Exercise aim:
Gather every line of the entries that includes the word "from".

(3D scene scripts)
======

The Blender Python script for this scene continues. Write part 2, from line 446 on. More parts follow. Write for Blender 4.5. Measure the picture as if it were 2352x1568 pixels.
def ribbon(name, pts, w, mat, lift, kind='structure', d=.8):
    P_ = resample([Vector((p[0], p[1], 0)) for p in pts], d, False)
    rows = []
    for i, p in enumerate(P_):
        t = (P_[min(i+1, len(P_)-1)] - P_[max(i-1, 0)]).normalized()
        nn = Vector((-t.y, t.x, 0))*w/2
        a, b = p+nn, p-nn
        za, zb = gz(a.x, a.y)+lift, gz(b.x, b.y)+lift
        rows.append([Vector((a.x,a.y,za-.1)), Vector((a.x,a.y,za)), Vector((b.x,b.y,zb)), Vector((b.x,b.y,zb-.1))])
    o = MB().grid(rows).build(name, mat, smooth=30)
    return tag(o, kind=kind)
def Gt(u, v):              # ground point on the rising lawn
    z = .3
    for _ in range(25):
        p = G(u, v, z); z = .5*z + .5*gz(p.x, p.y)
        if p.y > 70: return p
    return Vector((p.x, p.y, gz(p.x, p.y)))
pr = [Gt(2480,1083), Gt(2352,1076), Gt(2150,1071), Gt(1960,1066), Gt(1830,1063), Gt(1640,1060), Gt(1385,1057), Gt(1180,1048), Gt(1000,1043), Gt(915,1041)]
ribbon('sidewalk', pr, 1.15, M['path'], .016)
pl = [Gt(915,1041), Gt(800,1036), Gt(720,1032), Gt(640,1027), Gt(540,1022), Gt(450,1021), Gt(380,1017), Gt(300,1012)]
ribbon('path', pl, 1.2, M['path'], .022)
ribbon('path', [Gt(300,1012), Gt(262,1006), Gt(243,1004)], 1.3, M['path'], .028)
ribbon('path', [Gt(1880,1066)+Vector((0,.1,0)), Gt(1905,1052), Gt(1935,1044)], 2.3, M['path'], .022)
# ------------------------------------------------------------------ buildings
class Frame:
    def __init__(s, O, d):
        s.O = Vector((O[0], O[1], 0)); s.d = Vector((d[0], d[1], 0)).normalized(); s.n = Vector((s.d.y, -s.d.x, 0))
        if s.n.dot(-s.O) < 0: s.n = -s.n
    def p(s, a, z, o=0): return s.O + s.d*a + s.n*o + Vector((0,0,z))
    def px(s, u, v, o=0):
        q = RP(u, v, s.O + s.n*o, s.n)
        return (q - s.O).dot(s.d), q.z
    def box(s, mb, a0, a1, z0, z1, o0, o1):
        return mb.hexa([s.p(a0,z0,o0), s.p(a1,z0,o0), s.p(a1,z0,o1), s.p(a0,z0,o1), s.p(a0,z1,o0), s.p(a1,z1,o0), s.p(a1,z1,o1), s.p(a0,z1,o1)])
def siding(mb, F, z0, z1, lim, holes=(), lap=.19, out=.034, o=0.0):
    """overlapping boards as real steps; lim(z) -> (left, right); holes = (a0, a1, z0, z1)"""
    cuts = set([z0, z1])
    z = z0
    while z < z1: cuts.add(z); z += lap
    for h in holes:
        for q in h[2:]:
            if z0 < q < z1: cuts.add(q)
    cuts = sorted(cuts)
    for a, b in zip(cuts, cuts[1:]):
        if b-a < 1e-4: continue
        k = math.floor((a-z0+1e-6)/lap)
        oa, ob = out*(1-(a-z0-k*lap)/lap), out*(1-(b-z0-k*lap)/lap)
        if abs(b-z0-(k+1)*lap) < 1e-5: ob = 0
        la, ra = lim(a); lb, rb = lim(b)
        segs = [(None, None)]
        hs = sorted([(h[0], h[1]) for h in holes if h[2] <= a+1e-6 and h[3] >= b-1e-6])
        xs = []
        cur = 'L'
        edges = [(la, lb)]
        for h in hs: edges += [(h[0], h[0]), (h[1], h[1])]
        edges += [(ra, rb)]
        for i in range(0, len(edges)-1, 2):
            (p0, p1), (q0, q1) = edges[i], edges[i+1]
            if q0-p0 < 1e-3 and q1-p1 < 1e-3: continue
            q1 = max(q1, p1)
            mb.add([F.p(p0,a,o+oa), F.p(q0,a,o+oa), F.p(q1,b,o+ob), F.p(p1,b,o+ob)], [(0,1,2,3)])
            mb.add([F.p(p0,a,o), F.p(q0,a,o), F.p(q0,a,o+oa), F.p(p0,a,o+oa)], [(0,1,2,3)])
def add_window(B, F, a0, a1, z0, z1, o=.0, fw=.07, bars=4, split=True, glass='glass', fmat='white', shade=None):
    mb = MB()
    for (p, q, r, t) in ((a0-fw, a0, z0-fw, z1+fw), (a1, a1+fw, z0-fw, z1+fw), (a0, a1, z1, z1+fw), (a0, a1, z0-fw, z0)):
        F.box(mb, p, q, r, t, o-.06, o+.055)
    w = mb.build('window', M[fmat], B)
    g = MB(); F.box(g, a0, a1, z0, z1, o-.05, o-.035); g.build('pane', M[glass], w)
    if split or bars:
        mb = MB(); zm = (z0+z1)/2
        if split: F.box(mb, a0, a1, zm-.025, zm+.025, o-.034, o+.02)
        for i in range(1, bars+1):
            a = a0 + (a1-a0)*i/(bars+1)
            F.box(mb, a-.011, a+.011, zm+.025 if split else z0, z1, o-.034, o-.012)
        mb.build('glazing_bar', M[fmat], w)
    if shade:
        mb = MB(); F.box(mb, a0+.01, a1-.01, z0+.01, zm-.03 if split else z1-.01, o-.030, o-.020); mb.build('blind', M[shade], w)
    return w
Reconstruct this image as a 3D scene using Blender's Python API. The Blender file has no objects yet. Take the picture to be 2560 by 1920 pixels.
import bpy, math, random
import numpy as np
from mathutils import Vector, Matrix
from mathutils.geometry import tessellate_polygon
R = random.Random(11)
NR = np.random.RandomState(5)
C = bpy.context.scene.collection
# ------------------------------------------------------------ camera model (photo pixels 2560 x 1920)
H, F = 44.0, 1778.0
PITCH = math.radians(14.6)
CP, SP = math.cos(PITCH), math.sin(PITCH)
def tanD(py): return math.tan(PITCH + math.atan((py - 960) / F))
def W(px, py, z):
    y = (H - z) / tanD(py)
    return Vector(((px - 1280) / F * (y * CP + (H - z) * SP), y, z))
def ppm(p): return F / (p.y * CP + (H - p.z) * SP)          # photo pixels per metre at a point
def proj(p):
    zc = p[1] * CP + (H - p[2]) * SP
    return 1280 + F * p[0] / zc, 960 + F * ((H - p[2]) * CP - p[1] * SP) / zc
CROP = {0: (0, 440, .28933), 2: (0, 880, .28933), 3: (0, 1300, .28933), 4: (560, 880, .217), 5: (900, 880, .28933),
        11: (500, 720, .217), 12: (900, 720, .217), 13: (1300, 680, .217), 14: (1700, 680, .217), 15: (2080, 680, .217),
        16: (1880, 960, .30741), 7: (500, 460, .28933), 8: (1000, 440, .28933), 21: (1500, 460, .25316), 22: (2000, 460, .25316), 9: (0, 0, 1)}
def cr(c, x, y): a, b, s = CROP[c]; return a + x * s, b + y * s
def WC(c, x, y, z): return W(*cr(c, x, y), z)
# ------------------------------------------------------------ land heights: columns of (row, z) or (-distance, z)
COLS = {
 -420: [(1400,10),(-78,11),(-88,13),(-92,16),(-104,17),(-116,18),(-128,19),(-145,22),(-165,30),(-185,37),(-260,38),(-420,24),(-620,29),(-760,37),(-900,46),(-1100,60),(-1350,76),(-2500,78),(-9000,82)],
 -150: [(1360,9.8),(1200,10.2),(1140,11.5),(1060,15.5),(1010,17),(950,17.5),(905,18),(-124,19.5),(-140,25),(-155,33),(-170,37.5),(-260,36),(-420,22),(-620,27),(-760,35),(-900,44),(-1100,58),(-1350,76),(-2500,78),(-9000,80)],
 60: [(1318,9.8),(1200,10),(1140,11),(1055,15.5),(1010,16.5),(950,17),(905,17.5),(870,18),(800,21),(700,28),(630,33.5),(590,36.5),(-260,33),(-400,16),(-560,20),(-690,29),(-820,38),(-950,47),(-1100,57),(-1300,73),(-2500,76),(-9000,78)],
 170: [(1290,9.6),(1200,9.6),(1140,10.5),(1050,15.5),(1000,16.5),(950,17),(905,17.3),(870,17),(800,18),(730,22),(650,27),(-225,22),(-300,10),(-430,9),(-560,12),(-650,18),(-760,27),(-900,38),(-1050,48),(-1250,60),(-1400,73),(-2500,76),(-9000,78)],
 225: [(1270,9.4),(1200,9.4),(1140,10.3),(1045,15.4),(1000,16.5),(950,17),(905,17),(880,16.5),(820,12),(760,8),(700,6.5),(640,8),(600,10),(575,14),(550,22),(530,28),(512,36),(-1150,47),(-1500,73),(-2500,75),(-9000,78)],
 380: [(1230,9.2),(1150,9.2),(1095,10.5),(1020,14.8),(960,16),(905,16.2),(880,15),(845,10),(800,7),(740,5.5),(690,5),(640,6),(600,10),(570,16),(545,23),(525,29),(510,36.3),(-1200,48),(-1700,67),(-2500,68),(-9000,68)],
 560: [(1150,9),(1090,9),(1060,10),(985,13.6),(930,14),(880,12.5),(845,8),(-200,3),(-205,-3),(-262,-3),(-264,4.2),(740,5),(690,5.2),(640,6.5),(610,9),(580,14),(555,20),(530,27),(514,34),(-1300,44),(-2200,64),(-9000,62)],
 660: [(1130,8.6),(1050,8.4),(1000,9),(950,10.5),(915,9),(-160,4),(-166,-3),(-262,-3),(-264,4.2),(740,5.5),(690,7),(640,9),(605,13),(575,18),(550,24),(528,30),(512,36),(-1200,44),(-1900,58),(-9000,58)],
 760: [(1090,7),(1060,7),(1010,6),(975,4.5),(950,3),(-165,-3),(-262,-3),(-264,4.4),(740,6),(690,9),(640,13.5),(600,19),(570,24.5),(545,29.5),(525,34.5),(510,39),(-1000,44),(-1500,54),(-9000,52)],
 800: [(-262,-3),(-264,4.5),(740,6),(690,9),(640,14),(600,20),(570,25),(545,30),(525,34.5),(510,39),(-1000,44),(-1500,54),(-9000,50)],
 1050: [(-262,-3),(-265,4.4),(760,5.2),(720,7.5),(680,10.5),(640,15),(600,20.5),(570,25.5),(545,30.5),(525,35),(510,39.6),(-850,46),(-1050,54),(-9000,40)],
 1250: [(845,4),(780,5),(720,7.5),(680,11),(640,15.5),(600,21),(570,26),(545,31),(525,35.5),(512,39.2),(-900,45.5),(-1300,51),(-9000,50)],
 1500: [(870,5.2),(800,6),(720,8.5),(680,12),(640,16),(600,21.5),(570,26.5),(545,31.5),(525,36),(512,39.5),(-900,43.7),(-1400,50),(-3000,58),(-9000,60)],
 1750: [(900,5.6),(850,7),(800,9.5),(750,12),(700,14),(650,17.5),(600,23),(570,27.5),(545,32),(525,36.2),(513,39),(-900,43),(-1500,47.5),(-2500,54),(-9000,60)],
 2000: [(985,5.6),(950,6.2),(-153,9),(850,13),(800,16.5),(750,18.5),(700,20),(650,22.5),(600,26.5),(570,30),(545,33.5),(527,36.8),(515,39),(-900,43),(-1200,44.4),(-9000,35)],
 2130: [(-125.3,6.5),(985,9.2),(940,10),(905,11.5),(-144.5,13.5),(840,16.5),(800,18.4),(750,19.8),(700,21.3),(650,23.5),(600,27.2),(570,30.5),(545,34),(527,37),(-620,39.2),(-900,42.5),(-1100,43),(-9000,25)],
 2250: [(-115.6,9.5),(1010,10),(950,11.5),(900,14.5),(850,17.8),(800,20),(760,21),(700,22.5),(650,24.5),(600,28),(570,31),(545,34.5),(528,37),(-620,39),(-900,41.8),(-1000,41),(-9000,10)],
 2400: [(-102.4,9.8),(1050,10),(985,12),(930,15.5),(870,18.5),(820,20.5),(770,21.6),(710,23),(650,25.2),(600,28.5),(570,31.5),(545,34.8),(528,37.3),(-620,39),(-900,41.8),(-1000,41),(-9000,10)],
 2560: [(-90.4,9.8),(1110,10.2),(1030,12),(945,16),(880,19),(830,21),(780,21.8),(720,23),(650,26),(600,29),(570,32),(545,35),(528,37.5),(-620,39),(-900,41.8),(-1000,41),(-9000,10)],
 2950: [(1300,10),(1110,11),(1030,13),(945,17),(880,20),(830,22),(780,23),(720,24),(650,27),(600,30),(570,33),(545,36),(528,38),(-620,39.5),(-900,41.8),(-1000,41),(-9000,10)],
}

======

Final answer:
The Blender Python script for this scene continues. Write part 2, from line 446 on. More parts follow. Write for Blender 4.5. Measure the picture as if it were 2352x1568 pixels.
from mathutils import Vector, Matrix
from mathutils.geometry import tessellate_polygon